Animal group helps ban gas chambers

Published 11:54 am Monday, June 6, 2011

The Alabaster-based Alabama Voters for Responsible Animal Legislation recently helped pass a pair of bills banning gas chambers at the state's animal shelters. (File)

By NEAL WAGNER / City Editor

An Alabaster-based animal rights group is celebrating after it helped pass a pair of bills to do away with what the group’s chairperson called a “barbaric way of exterminating homeless animals.”

The Alabama Voters for Responsible Animal Legislation, which is based in Alabaster, helped introduce Senate Bill 172 and House Bill 147, which both ban the use of carbon monoxide gas chambers for the euthanasia of dogs and cats in the state’s animal control facilities.

The Alabama House of Representatives passed the bill by a 99-0 vote June 2, and the Senate bill passed unanimously on April 14. The bill is now awaiting signature by Alabama Gov. Robert Bentley.

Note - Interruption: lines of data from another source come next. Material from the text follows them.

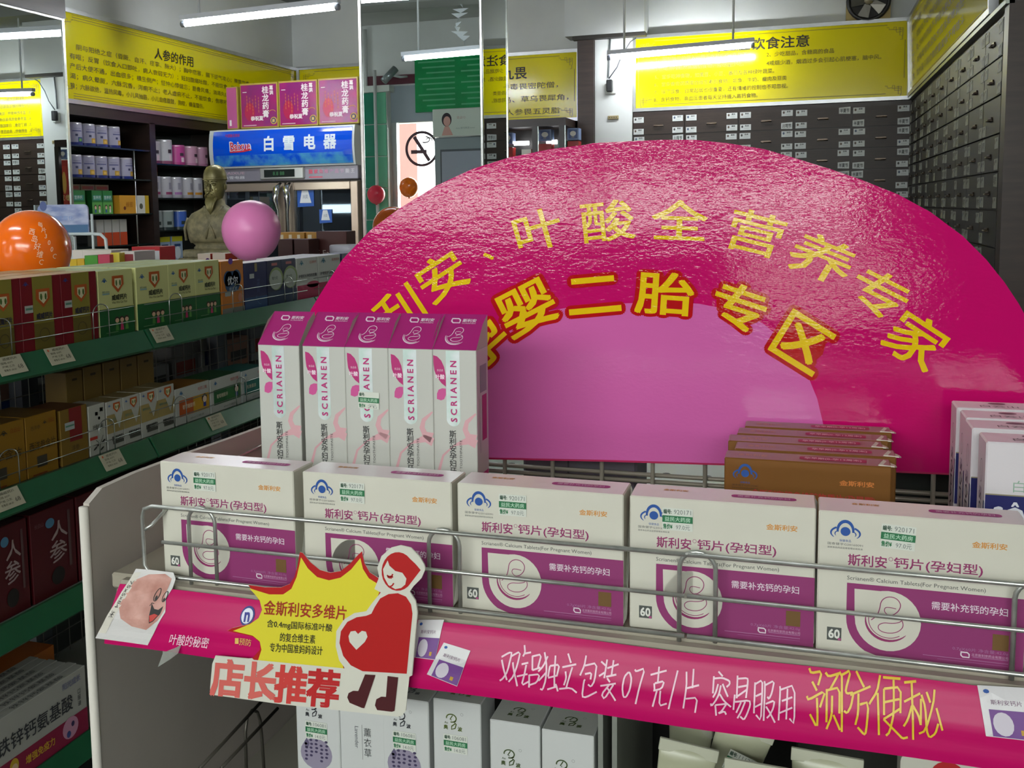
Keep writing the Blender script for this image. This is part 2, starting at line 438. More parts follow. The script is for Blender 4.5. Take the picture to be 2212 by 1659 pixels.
cv.ell(0.42, 0.155, 0.048, 0.062, ink('#2e2630'), 2); cv.ell(0.417, 0.14, 0.034, 0.045, ink('#d9a79c'), 3); cv.poly([(0.36, 0.012), (0.47, 0.012), (0.44, 0.095), (0.40, 0.095)], ink('#d9a79c'), 2)
cv.text('小仙女', 0.28, 0.17, 0.028, ink('#b88'.replace('#b88', '#bb8888')), 2); cv.text('www.医美护肤.com', 0.24, 0.075, 0.018, ink('#8f9a98'), 2, w=0.18)
b.build('picture_box', t)
t = thing('security_camera', 'small grey security camera over the door, mirrored in the pillar', 'camera', (-3.66, FRONT_Y+0.05, 2.84))
b = MB(); b.tube([(0.04, 0.12, 0.06), (-0.05, 0.20, -0.06)], 0.035, M('#8f9a9c', rough=0.3, metal=0.5), 12); b.build('housing', t)
b = MB(); b.tube([(0.0, 0.15, 0.0), (0.06, 0.05, -0.01), (0.1, -0.03, 0.0)], 0.012, M('#c9cfd0')); b.build('bracket', t)
b = MB(); b.tube([(-3.98, FRONT_Y+0.03, 3.3), (-3.98, FRONT_Y+0.03, 0.2)], 0.018, M('#d9dcda')); b.tube([(-3.84, FRONT_Y+0.15, 2.9), (-3.84, FRONT_Y+0.15, 0.2)], 0.016, M('#d9dcda'))
setp(b.build('water_pipe'), 'white vertical pipes running down beside the green tiled column', 'pipe')

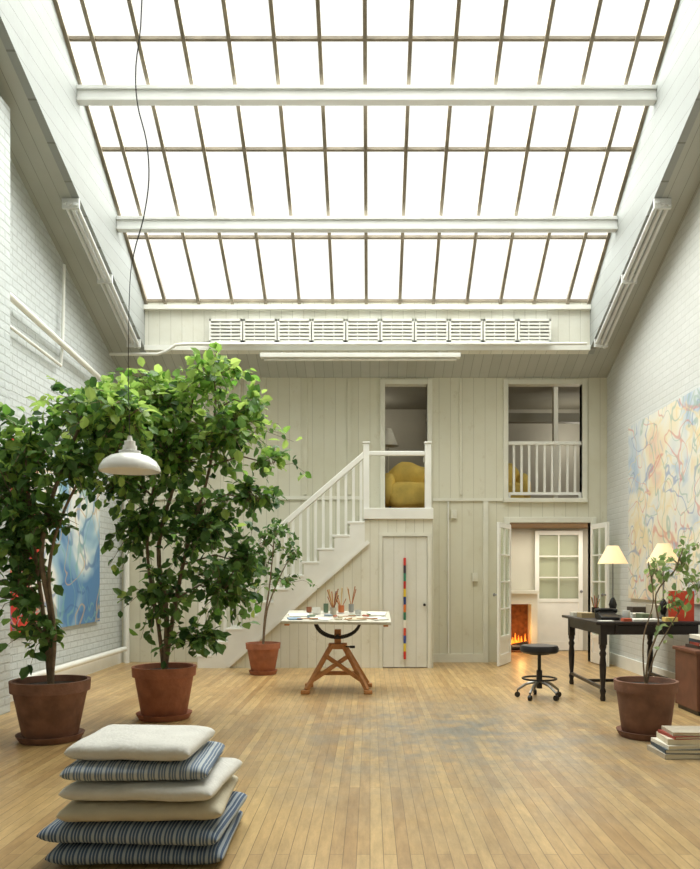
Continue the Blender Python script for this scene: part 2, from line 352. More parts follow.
# ------------------------------------------------------------ glazed doors
def glazed_door(name,hinge,direc,width,h,cols,rows,label,zlow=.35):
    w=width; t=.035
    e=empty(name,(0,0,0),kind='structure')
    b=B(); st=.07
    b.box(0,st,-t/2,t/2,.01,h).box(w-st,w,-t/2,t/2,.01,h).box(st,w-st,-t/2,t/2,.01,.16).box(st,w-st,-t/2,t/2,h-st,h)
    b.box(st,w-st,-t/2,t/2,zlow,zlow+.06).box(st,w-st,-t/4,t/4,.16,zlow)
    gw=(w-2*st); gh=h-st-zlow-.06
    for i in range(1,cols): x=st+gw*i/cols; b.box(x-.01,x+.01,-t/2.2,t/2.2,zlow+.06,h-st)
    for i in range(1,rows): z=zlow+.06+gh*i/rows; b.box(st,w-st,-t/2.2,t/2.2,z-.01,z+.01)
    b.out('door_frame',M_white,parent=e,bevel=.003)
    B().box(st,w-st,-.002,.002,zlow+.06,h-st).out('glass',M_glass,parent=e)
    B().lathe([(.012,0),(.012,.03),(.025,.04),(.022,.06),(.008,.065)],(w-st/2,-t/2,.98),12,M=Matrix.Rotation(math.pi/2,3,'X')).out('door_knob',M_chrome,parent=e,smooth=True)
    e.location=hinge; e.rotation_euler[2]=math.atan2(direc[1],direc[0]); return e
glazed_door('door_1',(2.0,10.86,0),(-.27,-.56),.60,1.97,2,4,'')
glazed_door('door_2',(3.17,10.86,0),(.05,-.56),.58,1.97,2,4,'')
glazed_door('door_3',(2.72,12.54,0),(1,-.04),.78,1.98,2,3,'',zlow=.8)

# ------------------------------------------------------------ staircase
sx0=-2.314; rise=2.15/12; run=.204; ys0,ys1=10.22,10.9
st=empty('staircase',(sx0,10.5,0),label='white painted timber staircase with balustrade rising to a small landing',category='staircase')
for i in range(11):
    x=sx0+i*run; z=(i+1)*rise
    B().box(x-.03,x+run,ys0-.03,ys1-.01,z-.035,z).out('tread',M_white,parent=st,bevel=.006)
    B().box(x,x+.02,ys0,ys1-.01,z-rise,z-.035).out('riser',M_white2,parent=st)
B().box(-.09,.85,ys0-.03,ys1-.01,2.0,2.15).out('landing',M_white,parent=st,bevel=.006)
poly=[(sx0,0)]
for i in range(11):
    x=sx0+i*run; z=(i+1)*rise-.035; poly+= [(x,z),(x+run,z)]
sl=rise/run
poly+=[(-.07,2.0),(-.07,2.0-.36)]
poly+=[(sx0+.36/sl+.0,0)]
B().prism(poly,'y',ys0-.025,ys0).out('stringer',M_white,parent=st)
B().bar((sx0+.40,ys0-.03,.02),(-.02,ys0-.03,1.70),.02,.05).out('stringer_moulding',M_white,parent=st)
pw=[(sx0+.3,0),(.17,0),(.17,2.0),(-.07,1.99),(-.07,1.75)]
b=B().prism(pw,'y',ys0,ys0+.03); b.box(.77,.85,ys0,ys0+.03,0,2.0).box(.17,.77,ys0,ys0+.03,1.77,2.0).box(.82,.85,ys0+.03,ys1-.01,0,2.0)
b.out('boarded_skirt',M_skirt,parent=st,origin=(0,0,0))
b=B().box(.12,.17,ys0-.02,ys0,0,1.82).box(.77,.82,ys0-.02,ys0,0,1.82).box(.17,.77,ys0-.02,ys0,1.77,1.82)
b.out('door_casing',M_white2,parent=st)
cd=B().box(.175,.765,ys0-.005,ys0+.02,.01,1.765).out('closet_door',M_curb,parent=st,origin=(.17,ys0,0))
B().lathe([(.01,0),(.01,.02),(.02,.03),(.016,.045),(.004,.05)],(.73,ys0-.005,.85),12,M=Matrix.Rotation(math.pi/2,3,'X')).out('door_knob',M_black,parent=cd,smooth=True)
def newel(x,z0,z1,y=ys0+.04):
    B().box(x-.04,x+.04,y-.04,y+.04,z0,z1).box(x-.05,x+.05,y-.05,y+.05,z1,z1+.025).out('newel_post',M_white,parent=st,bevel=.006)
newel(-.05,2.15,3.02); newel(.78,2.15,3.02); newel(sx0+.05,rise,1.05)
ra=Vector((sx0+.05,ys0+.04,.98)); rb=Vector((-.05,ys0+.04,2.90))
B().bar(ra,rb,.06,.075).out('handrail',M_white,parent=st,bevel=.01)
B().box(-.02,.76,ys0+.01,ys0+.07,2.86,2.92).out('handrail',M_white,parent=st,bevel=.01)
for i in range(11):
    for k in (.25,.75):
        if i==0 and k==.25: continue
        x=sx0+(i+k)*run; z0=(i+1)*rise; zt=ra.z+(x-ra.x)*(rb.z-ra.z)/(rb.x-ra.x)-.03
        B().box(x-.018,x+.018,ys0+.02,ys0+.06,z0,zt).out('baluster',M_white,parent=st)
B().box(.76,.80,ys0+.08,YB-.04,2.86,2.92).out('handrail',M_white,parent=st)

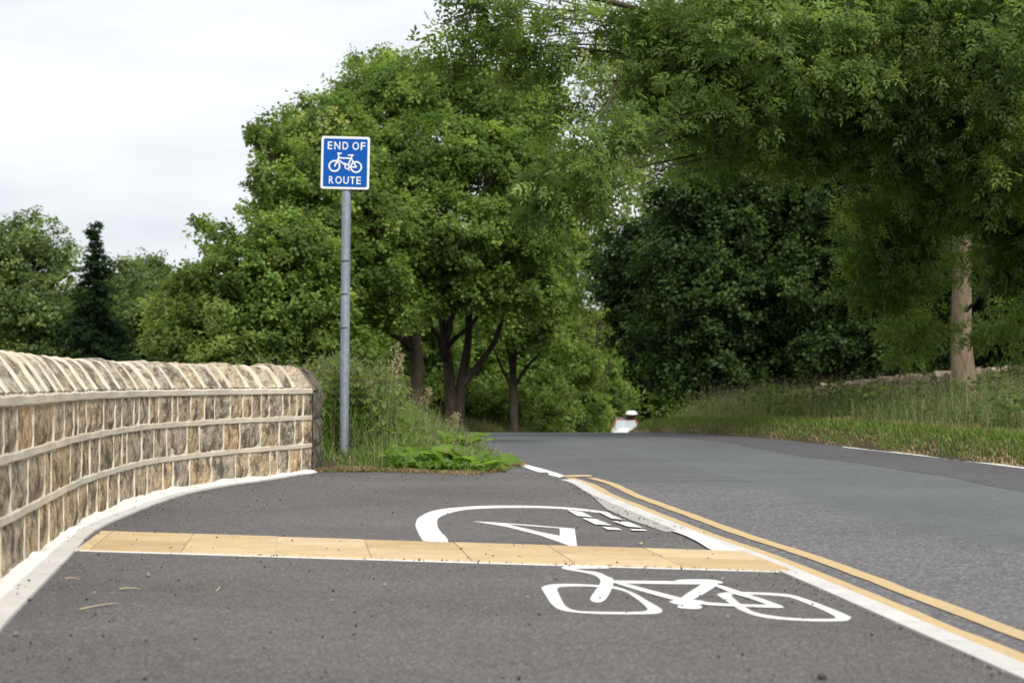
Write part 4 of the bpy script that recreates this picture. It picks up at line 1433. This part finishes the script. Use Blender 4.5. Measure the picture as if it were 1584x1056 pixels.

If the bill is signed, animal shelters in the state will only be able to euthanize animals through lethal injection.

Introducing and working to pass the bills during this year’s legislative session was one of the group’s top priorities, said AVRAL Chairwoman Dr. Rhonda Parker, who lives in Alabaster.

“We are beyond thrilled,” Parker said, noting states such as Ohio and North Carolina have been attempting to pass the bill for years.

“It is quite wonderful to see it pass the first time we brought it up in the Legislature. Especially when you look at other states that have been trying to pass it for years.”

Parker said several Shelby County legislators were quick to support the bills, and followed the issue throughout the session.

Sen. Cam Ward, R-Alabaster, and Reps. April Weaver, R-Brierfield, Mike Hill, R-Columbiana, and Mary Sue McClurkin, R-Indian Springs, signed on as co-sponsors for their respective bills.

The group named the bill “Beckham’s Bill,” after a young dog which narrowly escaped dying in a gas chamber in Cullman County.

“Beckham was a puppy in Cullman County who had been rescued by a group and placed in a foster home,” Parker said. “For reasons I don’t understand, the foster person took him back to the animal shelter without telling anyone with the rescue group.

“One day, a rescuer just happened to be dropping off food, and saw the dog sitting in the gas chamber. Luckily, they hadn’t turned the gas on yet,” Parker added. “The shelter staff was standing outside, so she just opened the chamber and pulled the dog out.”

After the incident, Beckham was adopted by a family in Maine, where he currently lives.

Though Parker said passing the bill was an “incredible victory,” she said AVRAL’s work is not yet complete.

“At the end of the day, it’s somewhat bittersweet because we haven’t saved one animal’s life. We’ve just stopped them from dying in the most barbaric fashion,” Parker said.

The group is now turning its focus to promoting spay and neuter programs, improving shelter reporting and accountability programs and dealing with other animal rights issues.

“Our ultimate goal would to be to keep the shelters from being overcrowded, so they wouldn’t have to euthanize animals,” Parker said.